Go on a little journey with me. Well, to be honest, it’s not going to be a little journey at all. It is going to be a very, very long journey. 390 million miles to be nearly exact. It will take the better part of two years to reach our destination. In that time, we will be riding in a vehicle about the size of a small apartment building. What seems like a roomy living environment at first will quickly start to claustrophobically close in on us as the weeks and months stretch by.
Immediately outside the walls of our vehicle is the infinitely inhospitable vastness of space. The opportunity to step outside of this vehicle comes only at the greatest peril and will only be attempted under the most dire of circumstances. Our vehicle is a technological marvel but, compared to the environment it travels in, is profoundly small and vulnerable. With every mile we traverse, the one place in the universe that offers us safety gets farther and farther away.
The air we breathe, the food we eat, the water we drink… absolutely everything required by a human body for survival will be brought along with us and recycled for continued use.
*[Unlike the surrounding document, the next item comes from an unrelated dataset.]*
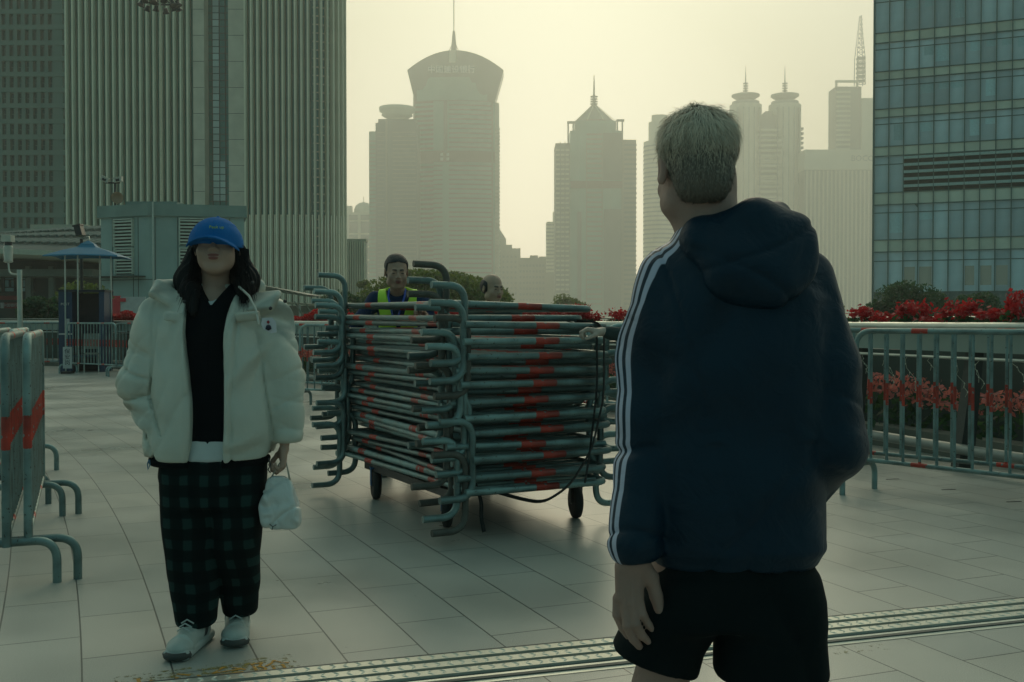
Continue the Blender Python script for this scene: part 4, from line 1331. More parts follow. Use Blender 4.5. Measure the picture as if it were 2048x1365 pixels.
# ------------------------------------------------------------ station canopy building at far left
def station():
    D = 58.0; k = D / F; z = lambda py, d=D: P(60, py, d).z
    X = lambda px, d=D: (px - 1024) * d / F
    t = thing('station_canopy', 'low dark building with deep curved canopy roof behind the guard booth', 'building', (0, D, 0))
    rm = mat('canopy_roof_dark', (.035, .075, .065), .6, var=.25, scale=.8)
    m = MB(); n = 24
    def rx(u): return X(-160) + (X(235) - X(-160)) * u
    top = [(rx(i / n), 8 + 0 * i, z(472 - 20 * math.sin(PI * .5 * i / n), D + 8)) for i in range(n + 1)]
    bot = [(rx(i / n), -2, z(494 + 17 * i / n)) for i in range(n + 1)]
    vs = top + bot
    m.add(vs, [(n + 1 + i, n + 2 + i, i + 1, i) for i in range(n)], 0, True)
    m.build('roof', rm, t)
    for r_ in (.2, .5, .8):
        m = MB()
        for i in range(0, n):
            a = Vector(bot[i]) * (1 - r_) + Vector(top[i]) * r_; b_ = Vector(bot[i + 1]) * (1 - r_ - .14) + Vector(top[i + 1]) * (r_ + .14)
            m.tube([a + Vector((0, -.1, .1)), b_ + Vector((0, -.1, .1))], .10, 4)
        m.build('roof_rib', mat('lattice_grey', (.12, .17, .15), .5), t)
    m = MB(); bb_ = [(p[0], p[1] - .05, p[2]) for p in bot]
    m.add(bb_ + [(p[0], p[1], p[2] - .26) for p in bb_], [(i, n + 1 + i, n + 2 + i, i + 1) for i in range(n)]); 
    m.add([(p[0], p[1] + 9, p[2] - .26) for p in bb_] + [(p[0], p[1], p[2] - .26) for p in bb_], [(i, i + 1, n + 2 + i, n + 1 + i) for i in range(n)])
    m.build('fascia', mat('fascia_stone', (.40, .42, .33), .7), t)
    MB().box(X(-160), X(190), 6, 12, 0, z(470)).build('wall', mat('station_wall', (.012, .035, .033), .6), t)
    MB().box(X(-100), X(140), 3.2, 6, z(548), z(533)).build('beam', mat('lattice_grey', (.1, .13, .11), .5), t)
    wg = mat('pale_window', (.24, .40, .42), .25, obj=.1); wf = mat('window_frame', (.02, .03, .03), .5)
    X_, z_ = X, z
    X = lambda px, d=D + 5.8: X_(px, d)
    z = lambda py, d=D + 5.8: z_(py, d)
    for (a, b_) in ((0, 3), (9, 30), (32, 54), (55, 64)):
        o = MB().box(X(a), X(b_), 5.9, 6, z(583), z(550)).build('window', wg, t)
        m = MB(); c = (a + b_) / 2
        m.box(X(c) - .06, X(c) + .06, 5.84, 5.9, z(575), z(560)); m.box(X(a), X(b_), 5.84, 5.9, z(561), z(559)); m.box(X(a), X(b_), 5.84, 5.9, z(576), z(574))
        m.box(X(a) - .12, X(a), 5.8, 6, z(584), z(549)); m.box(X(b_), X(b_) + .12, 5.8, 6, z(584), z(549))
        m.build('frame', wf, o)
    MB().box(X(-30), X(40), 5.7, 5.9, z(600), z(592)).build('red_band', mat('shop_red', (.22, .02, .02), .6), t)
    MB().box(X(6), X(13), 5.5, 5.7, z(617), z(606)).build('white_sign', MATS['poster_white'], t)
    o = MB().box(X(13), X(38), 5.5, 5.7, z(617), z(606)).build('red_sign', MATS['shop_red'], t)
    M = Matrix.Translation((X(26), 5.48, z(611.5))) @ Matrix.Rotation(R(90), 4, 'X')
    text_mesh('lettering', '中国银行', .22, mat('sign_white_letters', (.5, .5, .5), .6), o, M, .005)
    for px in (8, 75, 120):
        MB().box(X(px) - .15, X(px) + .15, 4.6, 4.9, 0, z(535)).build('column', mat('lattice_grey', (.1, .13, .11), .5), t)
    # pale low roof ridge above
    MB().box(X(75, 75), X(185, 75), 16, 20, z(470, 75), z(452, 75)).build('roof_plant', mat('fascia_stone', (.40, .42, .33), .7), t)
station()
def glass_walk():
    t = thing('walkway_roof', 'low pale glazed walkway roof below the finned tower behind the woman', 'roof', (0, 70, 0))
    X = lambda px, d=70: (px - 1024) * d / F
    z = lambda py, d=70: P(600, py, d).z
    m = MB(); m.add([(X(470), 0, z(560)), (X(616), 0, z(590)), (X(616), .3, z(594)), (X(470), .3, z(572)), (X(470), 6, z(562)), (X(616), 6, z(589))], [(0, 1, 2, 3), (0, 4, 5, 1), (3, 2, 5, 4)])
    m.build('upper_roof', mat('lattice_grey', (.1, .13, .11), .5), t)
    m = MB(); m.add([(X(480), -2, z(598)), (X(662), -2, z(611)), (X(662), -1.7, z(614)), (X(480), -1.7, z(604)), (X(480), 4, z(600)), (X(662), 4, z(610))], [(0, 1, 2, 3), (0, 4, 5, 1), (3, 2, 5, 4)])
    m.build('lower_roof', mat('fascia_stone', (.40, .42, .33), .7), t)
    m = MB()
    for px in (575, 600, 620, 645): m.tube([(X(px), -1.8, z(604)), (X(px + 14), -1.8, z(628))], .06, 5)
    m.box(X(480), X(662), 0, .05, 0, z(612)); m.build('glass_front', mat('walk_glass', (.12, .17, .13), .3), t)
    for px in (500, 560, 610, 650):
        MB().tube([(X(px), -1.7, 0), (X(px), -1.7, z(607))], .08, 6).build('column', steel, t)
glass_walk()

# ------------------------------------------------------------ metal cable ramp across the floor
a0 = G(1180, 1283); b0 = G(2048, 1199)
d = Vector((b0.x - a0.x, b0.y - a0.y, 0)).normalized()
t = thing('cable_ramp', 'long diamond plate cable cover lying across the paving in the foreground', 'cable cover', (a0.x, a0.y, 0), math.atan2(d.y, d.x))
dk = mat('ramp_rubber', (.05, .065, .058), .6, var=.15)
pm = mat('diamond_plate', (.56, .57, .49), .42, metal=.55, var=.12, scale=6)
L0, L1 = -2.6, 5.2; W = .315
MB().box(L0, L1, -W, 0, 0.002, .010).build('base_strip', dk, t)
stud = MB()
def plate(y0, y1):
    m = MB().box(L0, L1, y0, y1, .010, .020)
    n = int((L1 - L0) / .045)
    for i in range(n):
        x = L0 + .02 + i * .045
        for j, yy in enumerate((y0 + (y1 - y0) * .27, y0 + (y1 - y0) * .73)):
            s = 1 if (i + j) % 2 else -1
            c = Vector((x, yy, .020)); u = Vector((.7, .7 * s, 0)); w_ = Vector((-.7 * s, .7, 0))
            a, b_ = .017, .0045
            m.add([c - u * a, c + w_ * b_, c + u * a, c - w_ * b_, c + Vector((0, 0, .004))], [(0, 3, 4), (3, 2, 4), (2, 1, 4), (1, 0, 4)])
    m.build('tread_plate', pm, t)
plate(-.095, -.045); plate(-.182, -.128); plate(-.262, -.21)
MB().add([(L0, -.28, .012), (L1, -.28, .012), (L1, -W - .02, .002), (L0, -W - .02, .002), (L0, -.28, .002), (L1, -.28, .002)], [(0, 3, 2, 1), (0, 1, 5, 4)]).build('edge_lip', pm, t)

# faded yellow floor stencils
def decal_mat(name, col, thr):
    m, tt, b = newmat(name); m.blend_method = 'HASHED' if hasattr(m, 'blend_method') else None
    b.inputs['Base Color'].default_value = (*col, 1); b.inputs['Roughness'].default_value = .7
    co = N(tt, 'ShaderNodeTexCoord'); n1 = N(tt, 'ShaderNodeTexNoise'); n1.inputs['Scale'].default_value = 28; n1.inputs['Detail'].default_value = 8; n1.inputs['Roughness'].default_value = .7
    tt.links.new(co.outputs['Object'], n1.inputs[0])
    r = N(tt, 'ShaderNodeMapRange'); r.inputs[1].default_value = thr; r.inputs[2].default_value = thr + .16; r.inputs[4].default_value = .75
    tt.links.new(n1.outputs[0], r.inputs[0]); tt.links.new(r.outputs[0], b.inputs['Alpha'])
    return m
dm1 = decal_mat('worn_yellow', (.34, .26, .05), .50); dm2 = decal_mat('worn_orange', (.60, .30, .04), .34); dm3 = decal_mat('faint_yellow', (.34, .29, .11), .56)
g0 = G(232, 1374); g1 = G(480, 1340); u = (g1 - g0).normalized(); u.z = 0
t = thing('floor_stencil', 'worn yellow and orange painted lettering on the floor by the grey shoes', 'floor marking', (g0.x, g0.y, 0), math.atan2(u.y, u.x))
fr = MB().box(0, .62, .085, .10, .0005, .0015).box(0, .62, -.15, -.135, .0005, .0015).box(0, .012, -.135, .085, .0005, .0015).box(.61, .62, -.135, .085, .0005, .0015).box(.02, .6, -.12, .07, .0005, .0009)
fr.build('frame', dm1, t)
text_mesh('lettering', '小心台阶', .15, dm2, t, Matrix.Translation((.30, -.03, .0022)), .0003)
g0 = G(1665, 1306); 
t = thing('floor_stencil', 'faint yellow painted patch on the floor right of the black shorts', 'floor marking', (g0.x, g0.y, 0), math.atan2(d.y, d.x))
MB().box(0, .24, -.03, .05, .0005, .0012).build('faded_paint', dm3, t)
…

We cannot stop off anywhere to restock or refuel. If something breaks, we will have to fix it on the fly, as it were, with the tools and supplies we have on hand. There will be no rescuers, no hope for survival beyond what we can provide for ourselves.
MINOR SPOILERS BELOW for Europa Report
Of course, you and I are safe at home on Earth. This is not the case for the explorers in Europa Report. Carrying a crew of six, the Europa One spacecraft is, as the title of the mission suggests, on a mission to explore for potential life on Jupiter’s moon, Europa.
As the story begins, we learn two vital things. The first is that sometime shortly before the audience joined the story, this crew has already experienced a critical technical failure and has lost one of its members. This knowledge sets up a mounting tension for us, as we wait to find out what bad things have already happened and how these circumstances are going to affect the mission as it moves forward.
The second thing we become aware of is that this spacecraft has been created with the capability to record its inhabitants and (most) all of their activities. And it is this “found footage,” fixed camera perspective that brings the audience so terrifyingly into the story, making the viewer a ghost member of this threatened crew. It heightens the claustrophobia and escalates our sense of terrible vulnerability as the story unfolds.
When we land on Europa, we are thrown into the same uncertain environment as the crew moves forward with their study of this utterly foreign moon. We suffer from the same limited and confusing information as the crew desperately tries to understand what might (or might not) be a threat. The sentiment uttered by the chief engineer, “What if I can’t believe or trust my own eyes…,” is shared by all. The tension between wanting to know – to discover – and the fear of that same unknown is overwhelming.
Europa Report succeeds in presenting one of the most realistic depictions of near-future space exploration ever told on the big screen. By isolating the audience through a controlled point of view and establishing right up front that things are not going well, it gives us one of the most terrifying rides we can imagine. We are mere specks in an infinite black filled with untold threats and wonders.
By the final scenes in the movie, we are forced to acknowledge what lengths we might be willing to go to in the service of discovery. In the end, the struggle is not for survival… but to share knowledge, to advance, to move forward into a new universe. We are left with the words, “Compared to the breadth of knowledge yet to be known, what does your life really matter.” That answer might just be the scariest thing of all.